-- Begin Task inputs --

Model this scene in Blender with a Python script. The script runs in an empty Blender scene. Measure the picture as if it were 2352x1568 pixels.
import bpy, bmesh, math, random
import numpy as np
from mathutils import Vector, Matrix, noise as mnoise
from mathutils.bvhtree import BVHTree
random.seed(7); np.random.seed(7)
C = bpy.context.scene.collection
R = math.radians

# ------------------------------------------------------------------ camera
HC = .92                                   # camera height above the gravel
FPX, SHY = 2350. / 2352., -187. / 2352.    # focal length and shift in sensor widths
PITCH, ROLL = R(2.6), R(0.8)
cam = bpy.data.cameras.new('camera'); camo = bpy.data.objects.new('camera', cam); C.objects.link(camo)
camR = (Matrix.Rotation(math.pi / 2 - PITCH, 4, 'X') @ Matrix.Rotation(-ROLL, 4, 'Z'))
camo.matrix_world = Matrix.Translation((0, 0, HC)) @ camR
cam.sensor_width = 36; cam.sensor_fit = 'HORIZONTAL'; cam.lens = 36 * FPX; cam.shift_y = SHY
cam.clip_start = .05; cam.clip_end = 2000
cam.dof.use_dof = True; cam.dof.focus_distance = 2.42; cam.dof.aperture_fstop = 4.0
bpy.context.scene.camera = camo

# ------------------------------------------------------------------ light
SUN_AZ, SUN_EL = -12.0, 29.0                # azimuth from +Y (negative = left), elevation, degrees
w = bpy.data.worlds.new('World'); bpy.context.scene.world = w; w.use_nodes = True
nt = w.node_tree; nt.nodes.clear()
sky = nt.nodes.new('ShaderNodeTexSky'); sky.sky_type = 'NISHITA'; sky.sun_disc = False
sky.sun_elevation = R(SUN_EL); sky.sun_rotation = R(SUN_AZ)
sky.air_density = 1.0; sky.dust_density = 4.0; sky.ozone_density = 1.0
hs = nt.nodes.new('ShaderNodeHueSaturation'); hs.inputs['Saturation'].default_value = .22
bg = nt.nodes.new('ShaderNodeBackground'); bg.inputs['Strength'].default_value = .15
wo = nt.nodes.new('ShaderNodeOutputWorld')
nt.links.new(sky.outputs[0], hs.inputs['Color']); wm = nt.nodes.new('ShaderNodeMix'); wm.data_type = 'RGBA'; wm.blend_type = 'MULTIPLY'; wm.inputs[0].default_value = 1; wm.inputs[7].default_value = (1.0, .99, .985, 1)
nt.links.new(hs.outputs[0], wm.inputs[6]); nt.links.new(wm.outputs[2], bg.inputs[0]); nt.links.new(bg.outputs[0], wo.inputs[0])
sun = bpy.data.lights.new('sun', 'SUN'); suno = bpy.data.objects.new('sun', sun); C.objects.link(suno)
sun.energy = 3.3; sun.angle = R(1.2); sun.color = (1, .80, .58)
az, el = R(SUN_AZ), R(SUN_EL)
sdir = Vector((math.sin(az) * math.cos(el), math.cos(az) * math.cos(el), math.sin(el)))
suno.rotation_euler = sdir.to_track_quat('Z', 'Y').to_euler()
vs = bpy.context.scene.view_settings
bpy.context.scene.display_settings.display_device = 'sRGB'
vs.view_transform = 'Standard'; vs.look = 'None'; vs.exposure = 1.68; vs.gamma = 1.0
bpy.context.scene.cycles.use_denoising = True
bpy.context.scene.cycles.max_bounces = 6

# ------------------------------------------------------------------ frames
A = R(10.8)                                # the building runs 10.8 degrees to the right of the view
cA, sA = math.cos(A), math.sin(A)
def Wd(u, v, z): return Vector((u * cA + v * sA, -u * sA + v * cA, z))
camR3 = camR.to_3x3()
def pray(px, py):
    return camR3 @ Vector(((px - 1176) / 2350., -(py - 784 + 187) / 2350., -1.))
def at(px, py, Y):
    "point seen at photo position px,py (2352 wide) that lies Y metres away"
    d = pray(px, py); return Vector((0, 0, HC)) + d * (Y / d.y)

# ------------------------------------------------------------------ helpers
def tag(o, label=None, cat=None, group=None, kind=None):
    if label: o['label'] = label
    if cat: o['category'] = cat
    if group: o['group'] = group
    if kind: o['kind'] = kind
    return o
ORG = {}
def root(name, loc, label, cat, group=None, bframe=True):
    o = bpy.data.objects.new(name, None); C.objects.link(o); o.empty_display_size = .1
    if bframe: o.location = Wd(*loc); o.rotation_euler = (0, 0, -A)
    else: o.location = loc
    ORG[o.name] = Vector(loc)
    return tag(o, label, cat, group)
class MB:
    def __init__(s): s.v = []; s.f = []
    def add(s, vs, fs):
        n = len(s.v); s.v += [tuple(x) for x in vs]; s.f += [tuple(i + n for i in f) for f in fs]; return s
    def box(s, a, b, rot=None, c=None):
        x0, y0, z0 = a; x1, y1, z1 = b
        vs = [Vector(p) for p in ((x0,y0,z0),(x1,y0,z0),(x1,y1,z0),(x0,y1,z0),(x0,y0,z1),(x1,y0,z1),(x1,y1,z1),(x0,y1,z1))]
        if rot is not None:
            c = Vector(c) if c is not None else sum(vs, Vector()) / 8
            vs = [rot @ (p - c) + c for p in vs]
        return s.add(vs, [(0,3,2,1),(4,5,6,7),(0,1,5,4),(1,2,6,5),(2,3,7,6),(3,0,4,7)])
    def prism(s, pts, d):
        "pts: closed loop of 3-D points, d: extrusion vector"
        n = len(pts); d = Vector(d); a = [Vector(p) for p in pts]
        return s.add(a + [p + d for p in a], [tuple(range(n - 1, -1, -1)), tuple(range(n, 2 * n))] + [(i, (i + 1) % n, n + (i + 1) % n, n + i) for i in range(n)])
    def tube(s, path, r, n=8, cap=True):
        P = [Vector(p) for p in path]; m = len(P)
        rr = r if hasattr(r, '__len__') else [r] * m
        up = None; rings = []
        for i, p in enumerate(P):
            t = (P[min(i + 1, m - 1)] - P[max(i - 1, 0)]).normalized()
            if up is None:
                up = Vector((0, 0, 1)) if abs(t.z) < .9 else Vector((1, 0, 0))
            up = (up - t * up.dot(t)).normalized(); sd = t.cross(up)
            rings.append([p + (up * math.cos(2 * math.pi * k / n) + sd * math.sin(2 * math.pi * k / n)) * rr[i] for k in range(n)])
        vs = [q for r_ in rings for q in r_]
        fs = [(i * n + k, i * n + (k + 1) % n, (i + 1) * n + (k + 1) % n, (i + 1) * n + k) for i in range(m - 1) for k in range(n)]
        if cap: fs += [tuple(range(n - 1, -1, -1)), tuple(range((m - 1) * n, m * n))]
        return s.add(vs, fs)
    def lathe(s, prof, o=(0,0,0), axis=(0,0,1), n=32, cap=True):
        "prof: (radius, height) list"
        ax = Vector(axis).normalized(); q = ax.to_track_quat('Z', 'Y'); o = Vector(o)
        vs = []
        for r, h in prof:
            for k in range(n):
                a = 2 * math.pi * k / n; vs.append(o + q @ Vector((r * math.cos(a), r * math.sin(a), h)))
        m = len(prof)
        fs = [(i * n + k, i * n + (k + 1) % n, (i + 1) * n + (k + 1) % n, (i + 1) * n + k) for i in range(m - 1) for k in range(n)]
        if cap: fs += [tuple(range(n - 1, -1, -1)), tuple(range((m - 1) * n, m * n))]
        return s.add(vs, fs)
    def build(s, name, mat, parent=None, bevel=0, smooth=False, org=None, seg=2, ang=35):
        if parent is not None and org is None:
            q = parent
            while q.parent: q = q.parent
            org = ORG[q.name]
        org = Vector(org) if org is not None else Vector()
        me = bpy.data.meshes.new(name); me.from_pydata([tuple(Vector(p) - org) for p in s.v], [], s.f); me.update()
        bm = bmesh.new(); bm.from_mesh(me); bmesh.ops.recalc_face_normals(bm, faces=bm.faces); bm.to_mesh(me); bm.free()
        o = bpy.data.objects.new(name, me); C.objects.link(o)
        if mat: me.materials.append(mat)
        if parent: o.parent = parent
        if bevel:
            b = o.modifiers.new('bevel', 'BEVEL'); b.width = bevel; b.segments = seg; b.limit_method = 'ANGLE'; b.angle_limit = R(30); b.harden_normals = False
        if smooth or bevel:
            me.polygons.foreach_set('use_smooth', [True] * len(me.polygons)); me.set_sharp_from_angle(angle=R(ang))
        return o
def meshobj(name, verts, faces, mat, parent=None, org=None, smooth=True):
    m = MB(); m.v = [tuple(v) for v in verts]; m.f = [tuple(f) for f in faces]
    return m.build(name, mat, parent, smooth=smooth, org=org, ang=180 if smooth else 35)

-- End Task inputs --
-- Begin Task inputs --

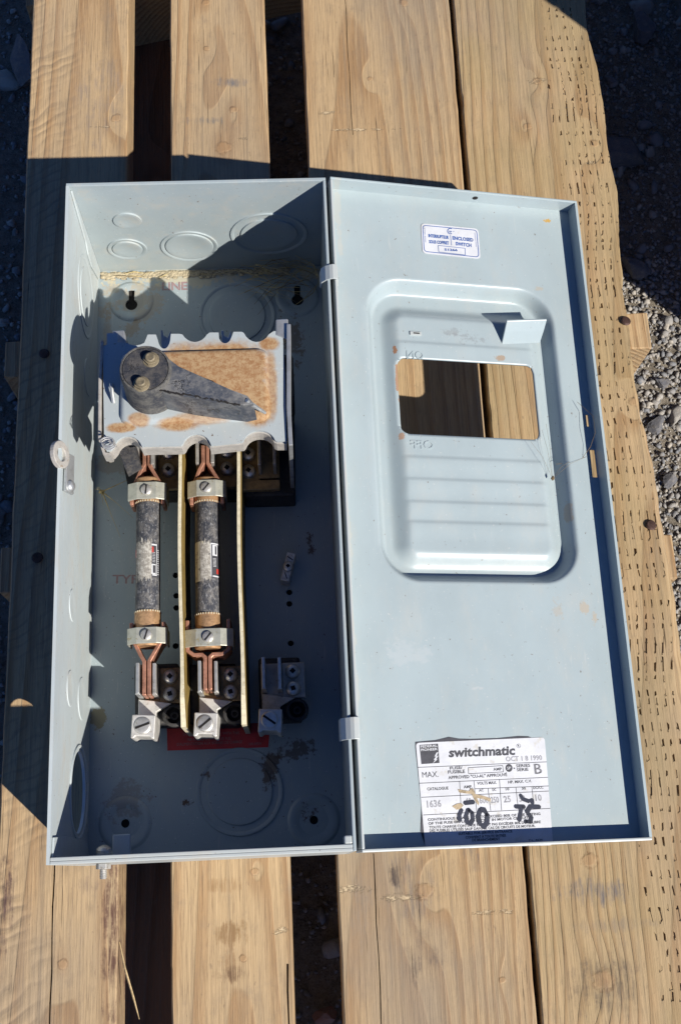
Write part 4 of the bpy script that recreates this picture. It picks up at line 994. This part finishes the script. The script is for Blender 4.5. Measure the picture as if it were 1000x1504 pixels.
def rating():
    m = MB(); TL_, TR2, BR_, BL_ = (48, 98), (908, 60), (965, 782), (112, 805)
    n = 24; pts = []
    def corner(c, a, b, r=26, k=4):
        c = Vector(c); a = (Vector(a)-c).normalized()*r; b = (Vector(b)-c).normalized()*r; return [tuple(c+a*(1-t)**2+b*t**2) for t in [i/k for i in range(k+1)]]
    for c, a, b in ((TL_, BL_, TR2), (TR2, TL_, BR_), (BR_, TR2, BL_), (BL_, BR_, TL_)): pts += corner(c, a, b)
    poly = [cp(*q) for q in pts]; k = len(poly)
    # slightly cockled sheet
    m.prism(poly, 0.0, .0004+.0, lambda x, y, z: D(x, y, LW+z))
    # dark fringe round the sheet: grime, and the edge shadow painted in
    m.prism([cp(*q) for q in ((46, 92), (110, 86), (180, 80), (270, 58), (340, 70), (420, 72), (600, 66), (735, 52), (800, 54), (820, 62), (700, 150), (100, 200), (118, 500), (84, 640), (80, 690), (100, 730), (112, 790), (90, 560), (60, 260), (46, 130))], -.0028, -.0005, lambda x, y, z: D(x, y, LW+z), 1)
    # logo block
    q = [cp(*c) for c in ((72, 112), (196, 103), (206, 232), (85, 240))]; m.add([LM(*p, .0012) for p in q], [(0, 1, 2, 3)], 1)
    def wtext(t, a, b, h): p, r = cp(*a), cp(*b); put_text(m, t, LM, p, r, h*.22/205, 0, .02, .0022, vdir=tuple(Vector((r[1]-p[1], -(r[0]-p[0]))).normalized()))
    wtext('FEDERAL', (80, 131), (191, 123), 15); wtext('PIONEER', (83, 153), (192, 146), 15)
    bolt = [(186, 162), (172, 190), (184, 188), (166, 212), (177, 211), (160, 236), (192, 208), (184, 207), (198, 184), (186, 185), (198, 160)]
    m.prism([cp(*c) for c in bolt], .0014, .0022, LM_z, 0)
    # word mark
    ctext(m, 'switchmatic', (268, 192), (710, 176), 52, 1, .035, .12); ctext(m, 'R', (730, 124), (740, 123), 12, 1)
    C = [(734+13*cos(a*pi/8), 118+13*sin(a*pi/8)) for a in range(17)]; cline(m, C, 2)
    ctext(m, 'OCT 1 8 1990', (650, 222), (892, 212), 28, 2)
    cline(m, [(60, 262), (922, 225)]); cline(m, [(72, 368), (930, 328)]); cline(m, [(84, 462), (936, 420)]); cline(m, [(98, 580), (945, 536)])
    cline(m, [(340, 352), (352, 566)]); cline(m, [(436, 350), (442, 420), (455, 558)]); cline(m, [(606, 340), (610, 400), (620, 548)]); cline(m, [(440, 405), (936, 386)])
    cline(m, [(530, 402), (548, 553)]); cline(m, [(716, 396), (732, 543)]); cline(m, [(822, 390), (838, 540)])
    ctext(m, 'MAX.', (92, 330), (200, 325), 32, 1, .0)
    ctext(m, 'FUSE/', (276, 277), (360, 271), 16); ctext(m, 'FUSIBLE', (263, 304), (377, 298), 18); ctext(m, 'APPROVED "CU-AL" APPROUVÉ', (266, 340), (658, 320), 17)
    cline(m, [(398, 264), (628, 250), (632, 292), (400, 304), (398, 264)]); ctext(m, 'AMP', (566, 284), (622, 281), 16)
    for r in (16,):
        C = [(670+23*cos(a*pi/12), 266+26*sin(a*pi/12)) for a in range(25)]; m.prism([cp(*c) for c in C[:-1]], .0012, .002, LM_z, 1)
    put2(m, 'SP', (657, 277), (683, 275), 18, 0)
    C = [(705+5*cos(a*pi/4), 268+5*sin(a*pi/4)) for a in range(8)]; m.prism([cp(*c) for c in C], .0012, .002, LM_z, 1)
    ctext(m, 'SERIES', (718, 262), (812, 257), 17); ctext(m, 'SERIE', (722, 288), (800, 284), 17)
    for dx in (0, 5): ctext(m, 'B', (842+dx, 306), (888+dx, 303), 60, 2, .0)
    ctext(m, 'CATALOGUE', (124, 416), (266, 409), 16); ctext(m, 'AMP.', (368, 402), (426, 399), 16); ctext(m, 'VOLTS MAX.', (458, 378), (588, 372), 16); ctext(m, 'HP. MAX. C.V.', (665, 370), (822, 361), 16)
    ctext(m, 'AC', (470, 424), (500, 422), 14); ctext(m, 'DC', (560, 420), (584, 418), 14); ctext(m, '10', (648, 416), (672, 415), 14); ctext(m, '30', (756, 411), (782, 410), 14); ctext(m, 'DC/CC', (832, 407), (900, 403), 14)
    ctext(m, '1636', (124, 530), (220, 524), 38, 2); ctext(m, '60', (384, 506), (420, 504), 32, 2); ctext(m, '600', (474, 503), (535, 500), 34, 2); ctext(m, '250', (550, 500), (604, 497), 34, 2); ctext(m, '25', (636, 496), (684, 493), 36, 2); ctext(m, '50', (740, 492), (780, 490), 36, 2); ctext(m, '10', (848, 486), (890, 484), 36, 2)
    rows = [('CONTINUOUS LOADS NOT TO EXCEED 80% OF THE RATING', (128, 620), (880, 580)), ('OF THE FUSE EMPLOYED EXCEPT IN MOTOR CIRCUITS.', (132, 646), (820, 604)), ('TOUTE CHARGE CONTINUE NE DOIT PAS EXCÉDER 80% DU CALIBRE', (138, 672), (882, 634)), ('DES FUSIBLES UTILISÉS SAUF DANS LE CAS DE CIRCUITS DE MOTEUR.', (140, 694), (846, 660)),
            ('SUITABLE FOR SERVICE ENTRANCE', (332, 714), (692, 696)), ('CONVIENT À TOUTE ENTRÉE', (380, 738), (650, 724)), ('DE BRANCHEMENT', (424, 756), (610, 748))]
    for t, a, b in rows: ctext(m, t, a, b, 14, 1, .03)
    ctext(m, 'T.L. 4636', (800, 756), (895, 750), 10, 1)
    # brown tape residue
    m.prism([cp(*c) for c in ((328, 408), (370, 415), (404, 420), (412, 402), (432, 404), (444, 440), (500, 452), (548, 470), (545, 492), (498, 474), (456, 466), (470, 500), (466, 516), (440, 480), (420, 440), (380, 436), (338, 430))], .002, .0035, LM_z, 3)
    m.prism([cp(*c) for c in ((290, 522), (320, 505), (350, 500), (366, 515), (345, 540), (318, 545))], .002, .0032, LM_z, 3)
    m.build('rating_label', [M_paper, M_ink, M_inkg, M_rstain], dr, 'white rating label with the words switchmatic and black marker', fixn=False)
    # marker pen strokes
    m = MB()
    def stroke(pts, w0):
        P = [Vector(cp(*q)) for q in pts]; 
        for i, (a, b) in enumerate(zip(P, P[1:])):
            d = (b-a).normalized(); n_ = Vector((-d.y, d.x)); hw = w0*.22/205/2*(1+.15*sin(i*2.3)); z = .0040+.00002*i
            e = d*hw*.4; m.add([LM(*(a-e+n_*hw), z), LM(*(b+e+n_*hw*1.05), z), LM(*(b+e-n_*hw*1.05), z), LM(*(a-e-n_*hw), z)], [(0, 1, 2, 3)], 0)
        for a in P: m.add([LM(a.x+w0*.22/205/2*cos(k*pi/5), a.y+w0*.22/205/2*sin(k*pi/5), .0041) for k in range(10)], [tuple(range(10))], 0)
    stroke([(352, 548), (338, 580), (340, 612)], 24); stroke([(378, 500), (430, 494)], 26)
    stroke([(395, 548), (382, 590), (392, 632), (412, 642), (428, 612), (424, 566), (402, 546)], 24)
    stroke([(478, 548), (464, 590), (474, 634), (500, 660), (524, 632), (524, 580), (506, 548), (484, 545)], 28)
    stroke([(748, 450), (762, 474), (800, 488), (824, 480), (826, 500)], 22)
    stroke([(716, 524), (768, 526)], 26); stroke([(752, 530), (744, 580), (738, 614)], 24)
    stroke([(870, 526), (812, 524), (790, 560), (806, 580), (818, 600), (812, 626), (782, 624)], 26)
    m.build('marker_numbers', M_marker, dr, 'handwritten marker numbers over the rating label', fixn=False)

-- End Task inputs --

> [Exercise brief]
Extract exactly and only these lines: the line containing "Model this scene", the line containing "R = math.radians", and every line between them.

> [Worked answer]
Model this scene in Blender with a Python script. The script runs in an empty Blender scene. Measure the picture as if it were 2352x1568 pixels.
import bpy, bmesh, math, random
import numpy as np
from mathutils import Vector, Matrix, noise as mnoise
from mathutils.bvhtree import BVHTree
random.seed(7); np.random.seed(7)
C = bpy.context.scene.collection
R = math.radians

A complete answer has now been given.